Il faut changer de tactique ; deux tours de manivelle (toujours au singulier), puis, une pause et on recommence. Me voici progressant de manière saccadée dans la campagne tarnaise, tout heureux d'avoir pu parcourir 10 kilomètres dans la première heure sans autre douleur, paradoxale celle-là, de la jambe droite ankylosée qui n'apprécie pas la position repliée.

L'espoir renaît jusqu'à la première côte, bien modeste, du village de Puylaurens. Quelques pour cent qui, en temps normal, ne nécessiteraient que quelques mouvements de manettes. Ceux qui connaissent ma tendance à "tirer grand" apprendront que c'est sur un ridicule tour de roue que je parviens, en tirant la langue, au terme de cette redoutable côte. Bien plus tard, un superbe village perché près de la Garonne, affublé d'une pente à 5 % me verra franchir, ô honte, les derniers hectomètres à pied.

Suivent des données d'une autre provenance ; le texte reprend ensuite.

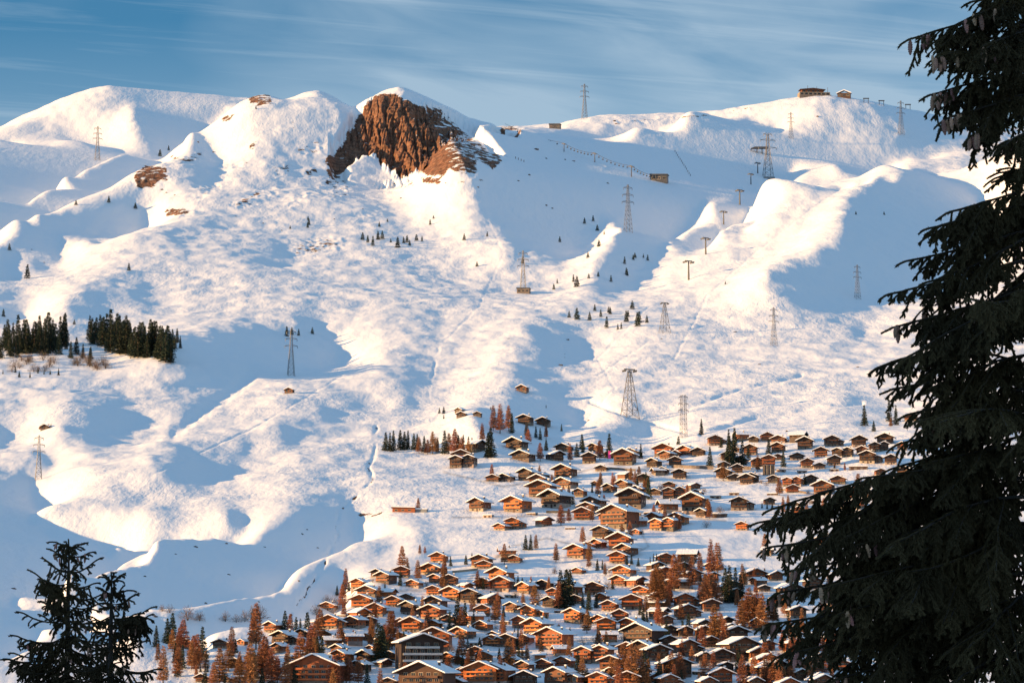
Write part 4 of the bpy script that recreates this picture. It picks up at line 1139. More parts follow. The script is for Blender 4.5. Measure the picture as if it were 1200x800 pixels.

Et il m'a fallu deux pleines journées pour traverser une des régions les moins accidentées de France avec ma demi-paire de manivelles.
C'est en de telles circonstances qu'on ne peut que mettre chapeau bas face à ce cycliste unijambiste du triathlon de Nice, dont j'ai suivi le vélo adapté, à allure honorable sur les pentes du col de Vence proches de 10 % dans certaines parties. Une des manivelles, non solidaire de l'axe supportait la jambe invalide en position basse.
Chapeau bas aussi devant notre " Cent Cols " de Metz qui a gravi son millième col, le col du Pilon, pas si loin d'ici, et dont il nous a relaté naguère l'ascension.

A son palmarès, 1000 cols. Au mien, la côte de Puylaurens à jeu de jambe égal !!!
Bravo Bernard ! Tes exploits, tes récits prouvent qu'on peut surmonter de graves handicaps. Que le vent, la pente, la fatigue pèsent peu, quand on dispose de ses deux appuis et de ses deux leviers !

Et de me souvenir de cette apostrophe de cette brave dame du Tarn-et-Garonne à l'accent rocailleux, me doublant au guidon d'une bicyclette hors d'âge.
- Elle est malade votre jambe ?
- Tout va très bien, madame, et quelle chance nous avons de disposer de nos deux jambes !

Michel VERHAEGHE N°204

de VENCE (Alpes-Maritimes)




Avec ses deux jambes, Michel Verghaeghe à escaladé, dans sa vie de cyclomontagnard, plus de 7000 cols différents (c'est notre "Maitre"! ) J.P.